Task description
Transcribe, verbatim, every line from the start of the entries through the line that contains "PI = math.pi"; include both boundary lines and omit all others.

Entries provided
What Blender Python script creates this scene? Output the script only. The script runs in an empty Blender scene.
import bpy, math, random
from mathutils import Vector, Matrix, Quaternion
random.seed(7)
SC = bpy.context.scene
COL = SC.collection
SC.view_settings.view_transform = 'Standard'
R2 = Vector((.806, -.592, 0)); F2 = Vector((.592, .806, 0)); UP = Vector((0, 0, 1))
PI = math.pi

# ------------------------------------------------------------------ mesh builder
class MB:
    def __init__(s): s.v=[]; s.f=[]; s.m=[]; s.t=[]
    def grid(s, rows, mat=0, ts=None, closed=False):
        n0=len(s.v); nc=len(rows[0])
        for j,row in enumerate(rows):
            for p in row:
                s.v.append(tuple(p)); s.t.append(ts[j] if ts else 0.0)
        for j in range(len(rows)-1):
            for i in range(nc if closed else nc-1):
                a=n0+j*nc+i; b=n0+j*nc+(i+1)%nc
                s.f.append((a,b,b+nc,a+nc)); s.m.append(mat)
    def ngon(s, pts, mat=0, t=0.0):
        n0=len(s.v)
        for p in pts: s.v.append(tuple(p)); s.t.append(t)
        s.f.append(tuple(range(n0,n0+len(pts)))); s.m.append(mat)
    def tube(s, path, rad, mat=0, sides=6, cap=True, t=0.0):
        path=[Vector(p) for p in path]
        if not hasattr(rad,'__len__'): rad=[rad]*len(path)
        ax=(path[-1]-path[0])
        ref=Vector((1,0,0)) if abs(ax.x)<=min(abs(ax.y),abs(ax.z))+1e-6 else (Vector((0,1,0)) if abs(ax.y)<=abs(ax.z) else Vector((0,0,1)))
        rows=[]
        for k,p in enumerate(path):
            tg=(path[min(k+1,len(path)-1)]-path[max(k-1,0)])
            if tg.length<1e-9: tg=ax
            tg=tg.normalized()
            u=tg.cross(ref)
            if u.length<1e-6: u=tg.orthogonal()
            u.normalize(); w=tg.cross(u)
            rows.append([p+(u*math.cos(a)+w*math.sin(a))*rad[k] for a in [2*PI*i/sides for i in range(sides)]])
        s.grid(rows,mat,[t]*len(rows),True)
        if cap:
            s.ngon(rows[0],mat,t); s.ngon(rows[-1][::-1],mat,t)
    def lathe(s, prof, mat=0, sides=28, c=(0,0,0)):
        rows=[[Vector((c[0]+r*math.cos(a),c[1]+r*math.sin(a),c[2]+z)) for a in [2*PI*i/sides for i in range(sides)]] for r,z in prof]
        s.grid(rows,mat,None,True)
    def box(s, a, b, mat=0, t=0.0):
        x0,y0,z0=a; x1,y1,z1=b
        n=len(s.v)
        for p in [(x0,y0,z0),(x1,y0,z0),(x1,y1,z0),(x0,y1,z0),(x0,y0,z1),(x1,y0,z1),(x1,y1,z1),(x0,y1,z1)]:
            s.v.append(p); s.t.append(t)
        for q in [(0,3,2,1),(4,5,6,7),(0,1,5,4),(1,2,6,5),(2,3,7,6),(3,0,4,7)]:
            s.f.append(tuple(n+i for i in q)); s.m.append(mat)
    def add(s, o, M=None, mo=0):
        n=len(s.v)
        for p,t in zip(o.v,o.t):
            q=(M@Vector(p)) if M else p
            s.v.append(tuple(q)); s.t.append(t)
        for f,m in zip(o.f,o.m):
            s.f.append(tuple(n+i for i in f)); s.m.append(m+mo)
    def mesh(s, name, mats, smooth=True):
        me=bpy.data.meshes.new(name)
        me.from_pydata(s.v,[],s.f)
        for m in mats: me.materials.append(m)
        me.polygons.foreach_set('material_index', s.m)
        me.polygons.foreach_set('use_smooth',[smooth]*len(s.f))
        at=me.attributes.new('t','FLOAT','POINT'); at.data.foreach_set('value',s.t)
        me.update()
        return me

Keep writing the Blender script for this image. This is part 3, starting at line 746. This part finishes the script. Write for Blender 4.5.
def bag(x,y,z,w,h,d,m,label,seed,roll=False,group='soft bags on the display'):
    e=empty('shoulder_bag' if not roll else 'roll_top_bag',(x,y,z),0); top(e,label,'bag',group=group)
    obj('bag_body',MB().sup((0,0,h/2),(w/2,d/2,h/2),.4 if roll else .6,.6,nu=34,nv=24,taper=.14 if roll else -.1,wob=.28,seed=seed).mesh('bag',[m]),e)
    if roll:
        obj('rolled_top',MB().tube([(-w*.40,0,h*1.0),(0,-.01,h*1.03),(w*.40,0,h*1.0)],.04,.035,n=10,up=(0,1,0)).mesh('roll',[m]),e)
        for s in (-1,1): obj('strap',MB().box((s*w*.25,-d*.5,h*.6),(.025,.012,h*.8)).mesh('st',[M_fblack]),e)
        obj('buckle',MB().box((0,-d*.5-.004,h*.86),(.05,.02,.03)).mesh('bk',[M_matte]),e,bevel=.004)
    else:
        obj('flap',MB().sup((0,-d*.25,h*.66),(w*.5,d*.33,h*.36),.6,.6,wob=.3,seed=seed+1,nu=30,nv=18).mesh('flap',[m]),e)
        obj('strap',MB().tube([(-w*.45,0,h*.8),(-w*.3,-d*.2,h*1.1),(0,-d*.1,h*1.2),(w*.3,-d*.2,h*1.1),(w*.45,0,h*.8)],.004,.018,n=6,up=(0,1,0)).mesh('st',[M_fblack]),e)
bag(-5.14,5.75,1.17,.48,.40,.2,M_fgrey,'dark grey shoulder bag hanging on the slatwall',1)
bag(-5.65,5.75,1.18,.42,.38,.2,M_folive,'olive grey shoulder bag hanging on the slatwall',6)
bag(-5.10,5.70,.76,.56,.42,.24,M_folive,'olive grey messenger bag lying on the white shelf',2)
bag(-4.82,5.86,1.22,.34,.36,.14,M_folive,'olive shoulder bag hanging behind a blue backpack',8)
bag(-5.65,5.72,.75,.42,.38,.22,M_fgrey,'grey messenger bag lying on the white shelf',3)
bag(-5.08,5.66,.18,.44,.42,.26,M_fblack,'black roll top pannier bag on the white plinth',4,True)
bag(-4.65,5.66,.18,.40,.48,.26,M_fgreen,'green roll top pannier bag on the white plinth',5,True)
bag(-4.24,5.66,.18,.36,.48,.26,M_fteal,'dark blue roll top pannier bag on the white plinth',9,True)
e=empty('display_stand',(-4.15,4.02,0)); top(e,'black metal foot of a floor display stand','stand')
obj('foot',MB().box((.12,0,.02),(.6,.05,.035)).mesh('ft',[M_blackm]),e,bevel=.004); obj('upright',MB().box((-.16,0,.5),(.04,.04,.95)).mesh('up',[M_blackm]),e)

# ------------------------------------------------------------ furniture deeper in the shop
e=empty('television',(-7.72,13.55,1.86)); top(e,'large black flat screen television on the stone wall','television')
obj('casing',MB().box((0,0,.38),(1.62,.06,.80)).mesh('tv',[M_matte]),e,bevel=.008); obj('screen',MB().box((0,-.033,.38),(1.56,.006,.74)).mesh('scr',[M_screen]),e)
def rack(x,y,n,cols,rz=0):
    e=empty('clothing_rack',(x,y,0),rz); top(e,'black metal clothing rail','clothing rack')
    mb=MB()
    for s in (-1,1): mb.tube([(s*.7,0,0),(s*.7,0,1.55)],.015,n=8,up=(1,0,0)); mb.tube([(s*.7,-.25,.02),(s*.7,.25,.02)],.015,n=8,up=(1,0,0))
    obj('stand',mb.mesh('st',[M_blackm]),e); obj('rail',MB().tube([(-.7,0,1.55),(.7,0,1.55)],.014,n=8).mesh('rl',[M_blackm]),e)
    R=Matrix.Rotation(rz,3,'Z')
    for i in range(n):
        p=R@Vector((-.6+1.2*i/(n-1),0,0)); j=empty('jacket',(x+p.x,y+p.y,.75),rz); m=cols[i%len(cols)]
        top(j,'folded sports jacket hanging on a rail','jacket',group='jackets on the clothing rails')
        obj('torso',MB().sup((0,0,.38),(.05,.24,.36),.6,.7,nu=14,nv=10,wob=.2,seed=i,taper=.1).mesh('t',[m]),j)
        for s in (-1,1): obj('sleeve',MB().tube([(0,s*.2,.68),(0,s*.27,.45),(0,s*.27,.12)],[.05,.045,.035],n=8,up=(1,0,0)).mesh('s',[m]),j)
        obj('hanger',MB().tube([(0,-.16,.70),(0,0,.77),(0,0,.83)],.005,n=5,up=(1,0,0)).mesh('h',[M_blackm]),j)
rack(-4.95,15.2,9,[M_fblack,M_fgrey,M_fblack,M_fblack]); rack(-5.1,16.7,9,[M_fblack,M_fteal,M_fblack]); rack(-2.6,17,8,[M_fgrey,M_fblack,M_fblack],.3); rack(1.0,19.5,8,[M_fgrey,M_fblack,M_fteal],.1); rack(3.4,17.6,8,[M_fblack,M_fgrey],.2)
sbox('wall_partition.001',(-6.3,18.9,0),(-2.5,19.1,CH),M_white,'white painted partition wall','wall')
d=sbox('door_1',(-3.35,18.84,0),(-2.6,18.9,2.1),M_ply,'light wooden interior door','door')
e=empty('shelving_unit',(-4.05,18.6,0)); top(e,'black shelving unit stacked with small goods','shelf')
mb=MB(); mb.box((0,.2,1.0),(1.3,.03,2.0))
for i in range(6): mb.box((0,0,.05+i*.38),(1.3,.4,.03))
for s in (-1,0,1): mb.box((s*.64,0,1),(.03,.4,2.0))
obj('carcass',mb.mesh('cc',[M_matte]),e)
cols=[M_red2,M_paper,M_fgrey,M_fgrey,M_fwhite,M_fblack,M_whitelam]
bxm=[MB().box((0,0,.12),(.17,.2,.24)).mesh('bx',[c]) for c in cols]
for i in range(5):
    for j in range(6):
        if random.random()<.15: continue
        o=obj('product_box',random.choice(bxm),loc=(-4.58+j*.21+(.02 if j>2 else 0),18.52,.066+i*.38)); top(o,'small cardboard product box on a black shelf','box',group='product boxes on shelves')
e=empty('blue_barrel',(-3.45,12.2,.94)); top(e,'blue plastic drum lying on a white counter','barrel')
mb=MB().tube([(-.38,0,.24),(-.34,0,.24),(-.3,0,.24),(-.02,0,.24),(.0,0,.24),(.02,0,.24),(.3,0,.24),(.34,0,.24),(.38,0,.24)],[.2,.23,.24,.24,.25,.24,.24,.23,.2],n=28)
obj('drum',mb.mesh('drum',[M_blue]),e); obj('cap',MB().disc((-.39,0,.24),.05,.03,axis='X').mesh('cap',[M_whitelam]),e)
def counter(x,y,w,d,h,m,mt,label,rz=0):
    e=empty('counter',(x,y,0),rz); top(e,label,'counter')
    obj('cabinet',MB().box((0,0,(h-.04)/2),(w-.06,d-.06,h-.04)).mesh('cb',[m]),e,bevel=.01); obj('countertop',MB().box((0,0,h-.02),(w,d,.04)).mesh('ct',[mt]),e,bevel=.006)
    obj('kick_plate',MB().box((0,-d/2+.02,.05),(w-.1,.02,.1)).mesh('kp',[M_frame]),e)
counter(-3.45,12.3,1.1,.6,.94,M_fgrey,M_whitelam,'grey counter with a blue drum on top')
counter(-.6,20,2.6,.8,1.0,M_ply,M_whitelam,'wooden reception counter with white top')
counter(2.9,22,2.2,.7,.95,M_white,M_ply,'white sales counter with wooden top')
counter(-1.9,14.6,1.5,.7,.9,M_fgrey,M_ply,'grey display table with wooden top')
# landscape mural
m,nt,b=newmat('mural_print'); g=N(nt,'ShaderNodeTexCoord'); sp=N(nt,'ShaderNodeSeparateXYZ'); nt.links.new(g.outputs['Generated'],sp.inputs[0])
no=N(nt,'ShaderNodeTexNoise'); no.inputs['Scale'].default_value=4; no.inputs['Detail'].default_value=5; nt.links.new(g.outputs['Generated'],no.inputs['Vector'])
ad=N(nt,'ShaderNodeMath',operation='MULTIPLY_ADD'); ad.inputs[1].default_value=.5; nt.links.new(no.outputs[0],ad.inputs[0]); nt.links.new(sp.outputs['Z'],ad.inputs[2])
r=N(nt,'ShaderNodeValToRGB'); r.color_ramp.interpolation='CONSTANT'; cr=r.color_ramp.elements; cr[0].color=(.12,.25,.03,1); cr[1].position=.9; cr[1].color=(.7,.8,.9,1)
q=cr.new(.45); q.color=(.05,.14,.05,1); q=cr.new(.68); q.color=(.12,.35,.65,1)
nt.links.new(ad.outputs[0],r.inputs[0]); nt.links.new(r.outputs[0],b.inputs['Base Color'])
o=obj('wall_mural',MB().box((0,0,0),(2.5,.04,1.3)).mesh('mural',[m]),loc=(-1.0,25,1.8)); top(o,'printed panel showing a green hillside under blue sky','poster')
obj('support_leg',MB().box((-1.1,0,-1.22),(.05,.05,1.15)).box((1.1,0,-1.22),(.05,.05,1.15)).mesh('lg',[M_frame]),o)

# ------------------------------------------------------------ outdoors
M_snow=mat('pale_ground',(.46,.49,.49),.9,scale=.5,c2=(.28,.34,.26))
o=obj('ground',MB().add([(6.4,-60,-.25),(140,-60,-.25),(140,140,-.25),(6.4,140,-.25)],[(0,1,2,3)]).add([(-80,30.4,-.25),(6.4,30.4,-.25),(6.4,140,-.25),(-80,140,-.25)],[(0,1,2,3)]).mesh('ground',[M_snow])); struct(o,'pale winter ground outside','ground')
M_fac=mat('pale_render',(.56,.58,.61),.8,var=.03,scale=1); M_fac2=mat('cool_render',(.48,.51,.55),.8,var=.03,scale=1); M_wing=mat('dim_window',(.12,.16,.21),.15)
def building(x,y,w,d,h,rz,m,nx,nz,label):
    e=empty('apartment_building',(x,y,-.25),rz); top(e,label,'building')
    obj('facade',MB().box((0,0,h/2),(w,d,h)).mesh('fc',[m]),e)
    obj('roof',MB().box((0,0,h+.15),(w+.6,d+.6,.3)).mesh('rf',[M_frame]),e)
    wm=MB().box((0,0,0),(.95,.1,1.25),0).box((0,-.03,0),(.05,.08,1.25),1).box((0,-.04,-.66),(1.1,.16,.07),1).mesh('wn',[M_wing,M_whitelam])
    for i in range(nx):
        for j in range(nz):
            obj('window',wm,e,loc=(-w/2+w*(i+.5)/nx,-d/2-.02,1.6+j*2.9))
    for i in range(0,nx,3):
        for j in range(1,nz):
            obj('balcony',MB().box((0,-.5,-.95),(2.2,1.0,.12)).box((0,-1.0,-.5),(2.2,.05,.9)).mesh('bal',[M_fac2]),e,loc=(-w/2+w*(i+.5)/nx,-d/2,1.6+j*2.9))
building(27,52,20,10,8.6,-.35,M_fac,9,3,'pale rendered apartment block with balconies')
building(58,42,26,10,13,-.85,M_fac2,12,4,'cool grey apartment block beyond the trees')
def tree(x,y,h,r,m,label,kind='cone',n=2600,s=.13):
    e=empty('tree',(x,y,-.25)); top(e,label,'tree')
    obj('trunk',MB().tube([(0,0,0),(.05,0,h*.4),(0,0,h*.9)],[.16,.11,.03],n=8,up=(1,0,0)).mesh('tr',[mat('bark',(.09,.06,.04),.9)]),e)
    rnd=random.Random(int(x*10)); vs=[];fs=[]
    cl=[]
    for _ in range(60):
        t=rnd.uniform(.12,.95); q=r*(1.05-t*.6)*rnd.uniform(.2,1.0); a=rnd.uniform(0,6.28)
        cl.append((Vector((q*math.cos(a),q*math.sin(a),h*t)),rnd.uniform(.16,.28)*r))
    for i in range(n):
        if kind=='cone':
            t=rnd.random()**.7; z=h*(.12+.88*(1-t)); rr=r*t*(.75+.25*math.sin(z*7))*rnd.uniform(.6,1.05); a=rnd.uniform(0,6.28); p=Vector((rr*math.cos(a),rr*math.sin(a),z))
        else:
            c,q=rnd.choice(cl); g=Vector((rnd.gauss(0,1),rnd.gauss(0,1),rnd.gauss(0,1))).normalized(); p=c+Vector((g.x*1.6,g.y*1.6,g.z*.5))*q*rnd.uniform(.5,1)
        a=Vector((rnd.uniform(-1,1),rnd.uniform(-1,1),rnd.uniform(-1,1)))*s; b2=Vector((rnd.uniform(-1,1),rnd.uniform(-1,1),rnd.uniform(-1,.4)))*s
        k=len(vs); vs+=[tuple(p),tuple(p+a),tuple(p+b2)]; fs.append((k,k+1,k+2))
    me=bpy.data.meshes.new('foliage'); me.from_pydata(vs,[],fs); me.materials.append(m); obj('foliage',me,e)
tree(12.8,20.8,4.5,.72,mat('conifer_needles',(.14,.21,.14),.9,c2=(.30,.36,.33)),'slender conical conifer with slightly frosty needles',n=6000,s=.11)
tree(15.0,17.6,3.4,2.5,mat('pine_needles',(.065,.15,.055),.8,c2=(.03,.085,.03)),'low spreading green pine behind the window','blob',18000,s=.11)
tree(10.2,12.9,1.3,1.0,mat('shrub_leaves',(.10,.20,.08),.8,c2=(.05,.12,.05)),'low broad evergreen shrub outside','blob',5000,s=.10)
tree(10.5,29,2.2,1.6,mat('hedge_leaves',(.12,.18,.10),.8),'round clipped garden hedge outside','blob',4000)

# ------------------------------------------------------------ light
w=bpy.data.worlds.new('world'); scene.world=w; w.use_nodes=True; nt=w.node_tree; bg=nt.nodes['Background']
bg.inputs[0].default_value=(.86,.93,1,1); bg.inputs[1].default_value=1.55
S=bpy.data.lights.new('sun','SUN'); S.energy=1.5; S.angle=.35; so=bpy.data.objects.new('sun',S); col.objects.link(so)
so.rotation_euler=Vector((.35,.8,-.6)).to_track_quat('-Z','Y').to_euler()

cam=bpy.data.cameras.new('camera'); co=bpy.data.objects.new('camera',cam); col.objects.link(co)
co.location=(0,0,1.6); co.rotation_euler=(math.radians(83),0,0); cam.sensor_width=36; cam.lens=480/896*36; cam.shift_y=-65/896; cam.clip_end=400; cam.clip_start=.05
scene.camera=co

Response to the exercise
What Blender Python script creates this scene? Output the script only. The script runs in an empty Blender scene.
import bpy, math, random
from mathutils import Vector, Matrix, Quaternion
random.seed(7)
SC = bpy.context.scene
COL = SC.collection
SC.view_settings.view_transform = 'Standard'
R2 = Vector((.806, -.592, 0)); F2 = Vector((.592, .806, 0)); UP = Vector((0, 0, 1))
PI = math.pi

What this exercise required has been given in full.